Au mois d’avril, Airbus n’a pu livrer que 14 avions, alors qu’il était sur un rythme de plus de 70 appareils avant la crise sanitaire. Le premier constructeur mondial a ainsi subi de plein fouet l’arrêt quasi-total du trafic aérien et le retour à la normale pourrait prendre beaucoup de temps.
L’association internationale du transport aérien (IATA), qui fédère 290 compagnies assurant plus de 80% du trafic mondial, a estimé que ces dernières perdront 314 milliards de dollars de chiffre d’affaires cette année. Les États ont été appelés à la rescousse, pour éviter la faillite d’un grand nombre d’acteurs. L’enjeu est de taille puisque les compagnies aériennes emploient 2,7 millions de personnes dans le monde, et 25 millions d’emplois en dépendent indirectement, en particulier dans la filière aéronautique.
Du coup, le réseau de sous-traitants de l’aéronautique se retrouve dans une situation très difficile avec de lourds problèmes de trésorerie et une absence totale de visibilité. Il faut savoir que 80% des entreprises, réunies au sein du Pôle de compétitivité Aerospace Valley, comptent moins de 50 salariés.
Patrick Désiré, DG d’Aerospace Valley, a récemment affirmé que les adhérents engagés dans la conception de pièces souffriraient moins que les fabricants sur plans. Ce qui tendrait à montrer que les efforts entrepris ces dernières années par nombre de sous-traitants pour étendre le champ de leurs prestations à la conception leur permet de mieux résister aujourd’hui. Le Pôle de compétitivité encourage les entreprises à identifier de nouvelles opportunités de diversification, y compris en dehors de la filière aéronautique, afin de réduire leur dépendance à celui-ci. Nombre d’entre elles disposent de savoir-faire largement exploitables dans de nouveaux champs d’activité.

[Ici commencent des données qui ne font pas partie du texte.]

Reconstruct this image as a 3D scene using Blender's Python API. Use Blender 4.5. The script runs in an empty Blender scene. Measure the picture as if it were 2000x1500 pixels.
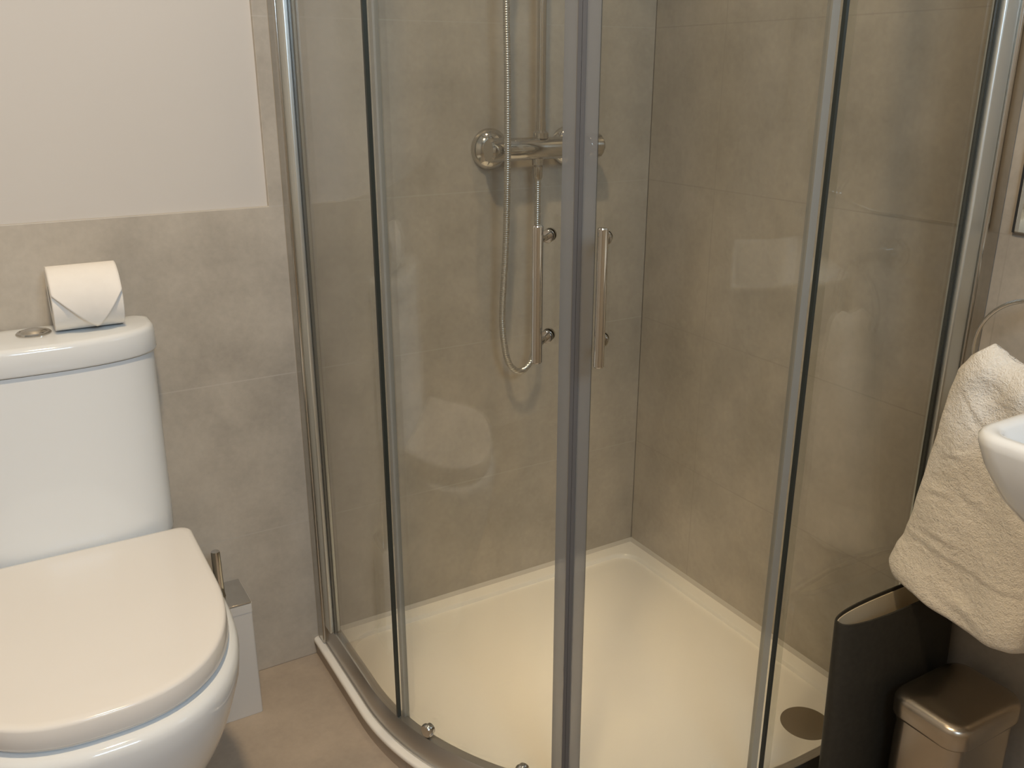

Aerospace Valley a déjà relayé un appel à manifestation d’intérêt du cluster d’innovation défense « CI-AILE », qui touche à une douzaine de « besoins exprimés par des unités du Ministère des Armées dans le domaine de l’aéromobilité ».
Dans la filière aéronautique, on savait déjà que le futur passerait par des avions plus propres. Les grands donneurs d’ordres et équipementiers du secteur sont ainsi engagés depuis de nombreuses années dans l’important programme européen Clean Sky. Le pôle Aerospace Valley accompagne d’ailleurs les entreprises désireuses d’y participer.
Pour la période 2014-2020, 4 milliards ont été investis dans la recherche de solutions plus écologiques, pour moitié par la Commission européenne. On peut également citer le récent exemple du lancement d’un projet de filière biocarburants régionale, à l’initiative de Safran Helicopter Engines, d’Euralis, d’Aerospace Valley et d’autres. Lire notre article – cliquez ici
Mais bien sûr, il faudra sans doute aller plus loin, et laisser du temps au temps pour que les grands projets se concrétisent, vraisemblablement à partir de 2030.
Une série de mesures très attendues…
L’enjeu du plan que doit annoncer le président de la République est à la fois d’apporter des mesures d’urgence pour éviter un désastre dans la filière, et de préparer l’avenir pour préserver la position de leader de l’aéronautique française.
Ainsi, le chômage partiel pourrait être prolongé pour permettre aux entreprises de tenir le coup jusqu’à la relance du trafic aérien et la reprise des livraisons d’avions par Airbus. Ce qui pourrait prendre un à deux ans. Cette mesure devrait être accompagnée d’un vaste programme de formation pour permettre de renforcer les compétences des salariés, mais aussi d’aides importantes concernant les formations en alternance.
Autre volet de ce plan, la création d’Aerofund IV, un fonds d’environ un milliard d’euros pour secourir les PME (petites et moyennes entreprises) en danger, mais aussi des ETI (entreprises de taille intermédiaire). Il serait abondé par l’Etat, par BPI France et par les grands donneurs d’ordres (Airbus, Safran, Dassault, Thalès…). Ce fonds s’accompagnerait d’incitations à effectuer des rapprochements entre sous-traitants.
Parallèlement, le gouvernement devrait mettre sur la table des moyens pour accélérer le développement des avions « verts », en dopant notamment la recherche concernant les carburants alternatifs, et les motorisations hybride, électrique ou à hydrogène.
Enfin, des achats d’avions militaires pourraient être anticipés par le ministère des Armées. Ce qui apporterait un ballon d’oxygène à Dassault ainsi qu’à Airbus (ravitailleurs et A400 M).